Walk through the Christian quarter of Jerusalem's Old City and you'll see souvenir shops selling assorted varieties of small plastic Christian prayer boxes displaying miniature icons, usually Mary and Jesus, surrounded by a gold halo. Not far from those shops, Israeli archaeologists have discovered what may be the oldest miniature Byzantine prayer box to date, archaeologist Yana Tchekhanovets announced last week.
Of course, this object - from the 6th century CE - predates Islam.
The discovery - made by Tchekhanovets and fellow archaeologist Doron Ben-Ami about a year ago during an Israel Antiquities Authority excavation in the Givati parking lot across from the City of David - sheds light on art in ritual in Byzantine-era Jerusalem.
The box, discovered in the Byzantine strata (324-838 C.E.) in the plaster between two floor tiles, is approximately half the size of a matchbox: 2.2 centimeters by 1.6 centimeters, and a few millimeters high. The inside contains delicate and partially erased drawings of Christian icons. With a little effort it is possible to discern a blurred feminine face and, on the bottom, a clearer male face. The colors used to make the icons have survived and shades of red, blue, brown and white are detectable, all against a delicate gold background.
"Never before have we held such an object in hand," said Tchekhanovets, who announced the discovery at an archaeology conference held at the Hebrew University of Jerusalem, in conjunction with the Israel Antiquities Authority. "It's very exciting that we uncovered it," she said.
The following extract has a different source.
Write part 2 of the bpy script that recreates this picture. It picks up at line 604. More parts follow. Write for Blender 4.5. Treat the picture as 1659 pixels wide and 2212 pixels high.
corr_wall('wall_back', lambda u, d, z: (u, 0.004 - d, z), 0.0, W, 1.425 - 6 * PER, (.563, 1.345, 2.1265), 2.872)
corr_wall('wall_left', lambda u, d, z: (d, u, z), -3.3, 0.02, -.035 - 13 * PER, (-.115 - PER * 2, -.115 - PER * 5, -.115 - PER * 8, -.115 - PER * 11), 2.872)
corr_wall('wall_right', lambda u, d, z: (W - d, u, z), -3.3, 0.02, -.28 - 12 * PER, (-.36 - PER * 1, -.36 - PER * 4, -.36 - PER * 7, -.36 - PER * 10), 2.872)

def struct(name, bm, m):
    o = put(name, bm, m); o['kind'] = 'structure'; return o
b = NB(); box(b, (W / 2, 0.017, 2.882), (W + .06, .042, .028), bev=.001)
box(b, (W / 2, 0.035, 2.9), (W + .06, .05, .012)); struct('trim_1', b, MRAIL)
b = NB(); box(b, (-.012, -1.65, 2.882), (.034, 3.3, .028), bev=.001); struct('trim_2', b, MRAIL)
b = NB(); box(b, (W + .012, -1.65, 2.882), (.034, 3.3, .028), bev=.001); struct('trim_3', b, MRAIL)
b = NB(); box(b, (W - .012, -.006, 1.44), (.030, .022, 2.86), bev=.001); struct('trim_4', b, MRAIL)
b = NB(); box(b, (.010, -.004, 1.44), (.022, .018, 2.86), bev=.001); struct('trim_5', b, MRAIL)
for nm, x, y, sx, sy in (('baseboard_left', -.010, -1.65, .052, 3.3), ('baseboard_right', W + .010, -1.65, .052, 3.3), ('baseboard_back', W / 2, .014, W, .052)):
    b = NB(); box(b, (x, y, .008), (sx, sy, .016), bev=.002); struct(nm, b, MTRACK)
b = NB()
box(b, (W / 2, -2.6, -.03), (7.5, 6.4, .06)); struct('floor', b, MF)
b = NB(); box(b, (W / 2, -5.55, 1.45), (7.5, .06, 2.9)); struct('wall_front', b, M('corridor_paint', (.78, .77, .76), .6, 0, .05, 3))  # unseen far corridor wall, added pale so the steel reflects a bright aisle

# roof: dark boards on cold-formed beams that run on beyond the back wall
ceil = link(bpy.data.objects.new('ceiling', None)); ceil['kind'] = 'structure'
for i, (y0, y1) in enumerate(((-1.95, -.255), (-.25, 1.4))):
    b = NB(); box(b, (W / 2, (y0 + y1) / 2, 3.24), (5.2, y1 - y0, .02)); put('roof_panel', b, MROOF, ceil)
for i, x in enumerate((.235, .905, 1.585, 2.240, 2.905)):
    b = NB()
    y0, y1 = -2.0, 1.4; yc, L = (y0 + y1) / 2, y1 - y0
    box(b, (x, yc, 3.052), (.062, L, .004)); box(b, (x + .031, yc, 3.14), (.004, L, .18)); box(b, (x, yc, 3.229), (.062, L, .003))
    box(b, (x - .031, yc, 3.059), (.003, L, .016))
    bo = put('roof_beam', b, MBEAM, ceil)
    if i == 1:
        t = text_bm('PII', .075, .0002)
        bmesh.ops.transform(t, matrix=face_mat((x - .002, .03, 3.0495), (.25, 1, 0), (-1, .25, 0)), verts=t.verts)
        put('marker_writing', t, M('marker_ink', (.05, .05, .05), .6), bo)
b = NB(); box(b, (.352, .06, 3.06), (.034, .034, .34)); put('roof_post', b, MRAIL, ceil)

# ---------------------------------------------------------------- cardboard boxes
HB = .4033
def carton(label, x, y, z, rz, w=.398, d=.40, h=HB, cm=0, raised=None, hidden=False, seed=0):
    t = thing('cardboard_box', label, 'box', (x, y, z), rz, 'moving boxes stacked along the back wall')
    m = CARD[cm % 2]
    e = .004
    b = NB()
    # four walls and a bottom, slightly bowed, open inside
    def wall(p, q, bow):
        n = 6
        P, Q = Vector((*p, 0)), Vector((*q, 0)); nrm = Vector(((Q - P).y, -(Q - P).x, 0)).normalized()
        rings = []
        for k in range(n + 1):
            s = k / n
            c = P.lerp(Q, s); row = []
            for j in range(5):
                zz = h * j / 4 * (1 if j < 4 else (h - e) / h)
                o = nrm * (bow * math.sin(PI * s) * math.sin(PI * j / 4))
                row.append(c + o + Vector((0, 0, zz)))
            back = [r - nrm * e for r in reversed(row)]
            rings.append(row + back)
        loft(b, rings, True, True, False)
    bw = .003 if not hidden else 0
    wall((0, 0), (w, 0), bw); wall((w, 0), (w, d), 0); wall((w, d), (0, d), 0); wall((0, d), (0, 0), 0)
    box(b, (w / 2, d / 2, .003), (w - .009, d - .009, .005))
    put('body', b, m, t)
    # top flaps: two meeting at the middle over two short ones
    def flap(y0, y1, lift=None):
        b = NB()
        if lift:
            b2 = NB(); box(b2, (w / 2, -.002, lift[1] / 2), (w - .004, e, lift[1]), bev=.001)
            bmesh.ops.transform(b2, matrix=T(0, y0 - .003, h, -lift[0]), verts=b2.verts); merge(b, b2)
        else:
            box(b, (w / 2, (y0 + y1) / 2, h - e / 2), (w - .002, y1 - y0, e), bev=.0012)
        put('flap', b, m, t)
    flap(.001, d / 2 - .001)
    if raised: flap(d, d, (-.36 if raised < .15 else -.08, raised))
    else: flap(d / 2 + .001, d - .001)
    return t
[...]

The big question revolves around the identity of the two icons in the prayer box. The likely answer, says Tchekhanovets, is that they are Jesus and Mary, but it is certainly possible that they could be other local saints who flourished in that era. Like the prayer boxes sold today in souvenir shops, its Byzantine predecessor was used as a personal ritual object that could be taken anywhere. When worshipers wanted to pray, they would open the box and pray before the icons, and it would function as a miniature church.
And isn't it interesting that it was found in the City of David archaeological dig? Anti-Zionists like to charge that Israel's archaeology, and City of David in particular, is politically-motivated and meant only to find Jewish objects. Yet these hateful Zionists seem quite proud to have discovered a Christian relic.
And those Zionist archaeologists find and publicize Islamic-era finds all the time as well.